Kite flying at the Eiguliai UMC family picnic.

Summer has finally arrived in Lithuania after a cool spring.  Lenten Season, Easter, and Annual Conference have come and gone and now we enter the summer season with children’s camps and family worship services outside.  During the coming days, I will share some highlights of our ministry in Lithuania these last six months:
This Easter was our first Easter to celebrate in Lithuania and celebrating Easter in a new country is always exciting.  What are the Easter traditions are here and what happens in the church in the Holy Week are some of the questions we asked ourselves during these days.
We lived 14 years in Ukraine and were familiar with the Orthodox Easter celebrations and here in Lithuania, it is the Catholic Easter celebration that is strong. It's interesting to see and experience how the different traditions are part of how our Methodist church celebrates Easter.

We began Holy Week with a Palm Sunday celebration in one of the Methodist Church’s  here in Kaunas. We started outside the church where we all had at one branch of a juniper tree, in Lithuania called a “verba”, (the lithuanian word means palm, but is use here in a liturgical sense)  and then processed in after various liturgical readings.  In Ukraine, a pussy willow branch is used, and is also use here sometimes.  When palm branches are not available, local fauna is used.
Getting ready to process inside
During the service branches were blessed and tradition says that the branches should be be taken home and dried. The needles are then saved and burned as incense when people meet tough and hard times and the branches are, when they are dry, hung behind a holy picture – as a reminder of God’s protection over us.
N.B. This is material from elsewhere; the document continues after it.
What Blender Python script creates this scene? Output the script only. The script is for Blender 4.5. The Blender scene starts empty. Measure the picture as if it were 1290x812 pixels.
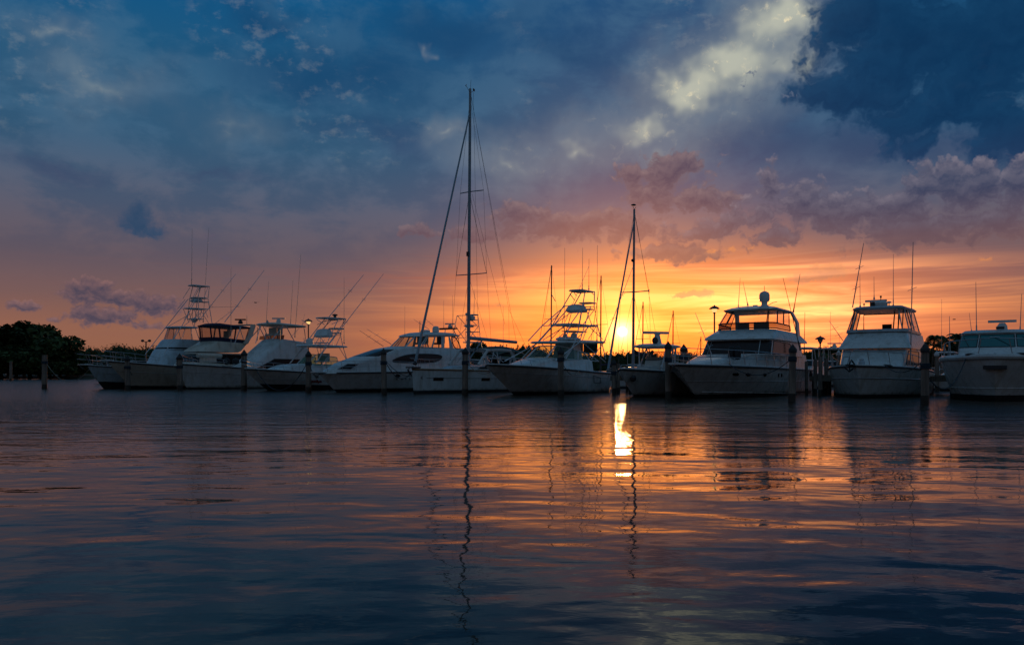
import bpy, math, random
from math import radians as R, sin, cos, tan, atan, atan2, sqrt, pi, exp
from mathutils import Vector, Matrix
random.seed(7)
scene = bpy.context.scene
col = scene.collection

# ------------------------------------------------------------------ camera
F, CX, HY, CH = 1003.0, 645.0, 471.0, 1.2      # focal length, image centre and horizon in photo pixels, eye height
cam_d = bpy.data.cameras.new('camera'); cam = bpy.data.objects.new('camera', cam_d); col.objects.link(cam)
cam.location = (0, 0, CH); cam.rotation_euler = (R(90), 0, 0)
cam_d.sensor_width = 36; cam_d.lens = 36*F/1290; cam_d.shift_y = (HY-406)/1290
cam_d.clip_start = 0.1; cam_d.clip_end = 20000
scene.camera = cam
scene.view_settings.view_transform = 'Standard'; scene.view_settings.look = 'None'
scene.view_settings.exposure = 0.0; scene.view_settings.gamma = 1.0

# ------------------------------------------------------------------ node maths helper
class NT:
    def __init__(s, tree): s.t = tree
    def n(s, typ, **kw):
        nd = s.t.nodes.new(typ)
        for k, v in kw.items(): setattr(nd, k, v)
        return nd
    def set(s, sock, v):
        if isinstance(v, E): s.t.links.new(v.s, sock)
        elif v is not None: sock.default_value = v
    def math(s, op, a, b=None, c=None, clamp=False):
        nd = s.n('ShaderNodeMath', operation=op, use_clamp=clamp)
        for i, v in enumerate((a, b, c)):
            if v is not None: s.set(nd.inputs[i], v)
        return E(s, nd.outputs[0])
    def vec(s, op, a, b=None, c=None, out=0):
        nd = s.n('ShaderNodeVectorMath', operation=op)
        for i, v in enumerate((a, b, c)):
            if v is not None: s.set(nd.inputs[i], v)
        return E(s, nd.outputs[out])
    def xyz(s, x, y, z):
        nd = s.n('ShaderNodeCombineXYZ')
        for i, v in enumerate((x, y, z)): s.set(nd.inputs[i], v)
        return E(s, nd.outputs[0])
    def sep(s, v):
        nd = s.n('ShaderNodeSeparateXYZ'); s.set(nd.inputs[0], v)
        return [E(s, o) for o in nd.outputs]
    def noise(s, v, scale, detail=5, rough=.55, dist=0.0, color=False, dim='2D'):
        nd = s.n('ShaderNodeTexNoise', noise_dimensions=dim); s.set(nd.inputs['Vector'], v)
        nd.inputs['Scale'].default_value = scale; nd.inputs['Detail'].default_value = detail
        nd.inputs['Roughness'].default_value = rough; nd.inputs['Distortion'].default_value = dist
        return E(s, nd.outputs['Color' if color else 0])
    def voro(s, v, scale, detail=3, rough=.5, smooth=None):
        nd = s.n('ShaderNodeTexVoronoi', feature='F1', voronoi_dimensions='2D'); s.set(nd.inputs['Vector'], v)
        nd.inputs['Scale'].default_value = scale; nd.inputs['Detail'].default_value = detail; nd.inputs['Roughness'].default_value = rough
        return E(s, nd.outputs['Distance'])
    def ss(s, v, a, b):      # smoothstep a..b -> 0..1
        nd = s.n('ShaderNodeMapRange', interpolation_type='SMOOTHSTEP')
        s.set(nd.inputs[0], v); s.set(nd.inputs[1], a); s.set(nd.inputs[2], b)
        return E(s, nd.outputs[0])
    def mix(s, f, a, b):
        nd = s.n('ShaderNodeMix', data_type='RGBA'); nd.clamp_factor = True
        s.set(nd.inputs[0], f)
        for k, v in ((6, a), (7, b)):
            s.set(nd.inputs[k], v if isinstance(v, E) else (*v, 1))
        return E(s, nd.outputs[2])
    def ramp(s, f, stops, interp='LINEAR'):
        nd = s.n('ShaderNodeValToRGB'); s.set(nd.inputs[0], f); cr = nd.color_ramp; cr.interpolation = interp
        while len(cr.elements) < len(stops): cr.elements.new(0.5)
        for e, (p, c) in zip(cr.elements, stops): e.position = p; e.color = (*c, 1)
        return E(s, nd.outputs[0])
class E:
    def __init__(s, nt, sock): s.nt, s.s = nt, sock
    def __add__(s, o): return s.nt.math('ADD', s, o)
    __radd__ = __add__
    def __mul__(s, o): return s.nt.math('MULTIPLY', s, o)
    __rmul__ = __mul__
    def __sub__(s, o): return s.nt.math('SUBTRACT', s, o)
    def __rsub__(s, o): return s.nt.math('SUBTRACT', o, s)
    def __truediv__(s, o): return s.nt.math('DIVIDE', s, o)
    def exp(s): return s.nt.math('POWER', math.e, s)
    def pw(s, p): return s.nt.math('POWER', s, p)
    def cl(s): return s.nt.math('ADD', s, 0.0, clamp=True)
def lin(r, g, b):
    f = lambda c: (c/255/12.92) if c <= 10 else ((c/255+.055)/1.055)**2.4
    return (f(r), f(g), f(b))
def azel(px, py):            # direction of a place in the sky, degrees
    u = (px-CX)/F; v = (HY-py)/F; a = atan(u)
    return math.degrees(a), math.degrees(atan(v*cos(a)))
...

We were not the only ones with branches in our hands, everyone we saw on the street had them.  Near the Catholic churches, you can purchase a more elaborate artistic version of the “verba”, which , after being blessed in church, you take and put in a corner of your home also as a sign of God’s protection.   We decided to get one for our home:
All of these kinds are very nice. The juniper branch we used in the Methodist Church is in Helen's left hand.